Global conflicts will only grow without US help

Defending democracy and helping our allies doesn't shortchange American citizens. Quite the opposite.

By

Opinion

November 3, 2023 - 9:57 PM

Russian President Vladimir Putin, left, and Iran's President Hassan Rouhani talk to each other as they attend a signing ceremony during the Gas Exporting Countries Forum (GECF) in Tehran, Iran in 2015. Putin declared earlier this month that Moscow could play the role of mediator to help end the Israel-Hamas war, thanks to its friendly ties with both Israel and the Palestinians, adding that "no one could suspect us of playing up to one party." Photo by AP Photo/Alexander Zemlianichenko, File

Those who argue that helping our allies means it shortchanges Americans, are misguided.

In defending her vote against sending aid to Israel, firebrand Rep.
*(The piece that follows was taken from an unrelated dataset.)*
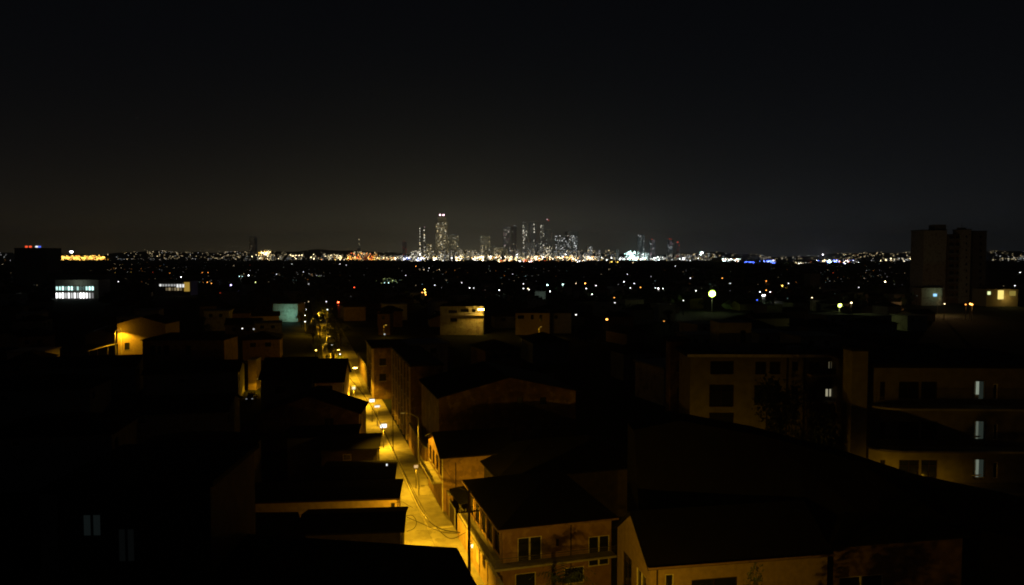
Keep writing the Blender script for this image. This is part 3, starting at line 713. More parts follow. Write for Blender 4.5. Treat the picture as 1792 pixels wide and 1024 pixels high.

Marjorie Taylor Greene, R-Georgia, said she doesn’t believe using “Americans’ hard earned tax dollars to fund wars defending a foreign country’s borders while our own border is overrun and our own national security is at risk.”

Greene is referring to the U.S. border with Mexico. Last I looked, our neighbor to the south has no plans to invade.

Greene needs to take off her blinders and see that, indeed, the balance of world powers is at a precarious point. It’s been since World War II, that the threats to democracy have been so menacing.

Here’s why:

Last week, Russian President Vladimir Putin hosted a delegation of Hamas terrorists and is strengthening his ties with Iran’s Ayatollah Ali Khamenie, who is equipping him with drones and missiles while he’s beefing up Iran’s cybertechnology and advanced aircraft.

What do Putin and Khamenie have in common? 

Fear.

Putin loathes the fact that Ukraine, once under Russia’s thumb, is a thriving democracy with an increasingly Western bent. 

Still in relative infancy as a democracy since 1991, Ukrainians have only recently emerged from the cloak of corruption and oligarchic rule enabled by Putin.

This newfound freedom has led to greater goals, such as joining NATO and the European Union; changes that would further threaten Putin’s realm of influence.

Ukraine’s resistance to Russia’s massive invasion in February of 2022 not only changed the world’s image of Ukraine — bravo for standing up against the imperialist! — but also alerted the world to Putin’s ultimate goal of violently revising European borders. 

Which is why he’s pleased things have erupted in the Mideast. Putin wants nothing more than to have the attention of Ukraine’s allies diverted by the Israeli-Hamas war.

And that some now are pretending funding Israel must come at the expense of further support for Ukraine, Putin is no doubt turning cartwheels.

MEANWHILE, Iran’s Khamenei is now enabling the Hamas terrorists to attack Israel in an attempt to derail the progress Israel and Saudi Arabia have been making toward normalizing relations between the Jewish state and Muslims.

Like Putin, the Ayatollah’s strict rule would be threatened by a more pluralistic society that allowed Palestinians, Israelis and other Arabs to live and work together.

With today’s violence, that goal seems all the more beyond our grasp.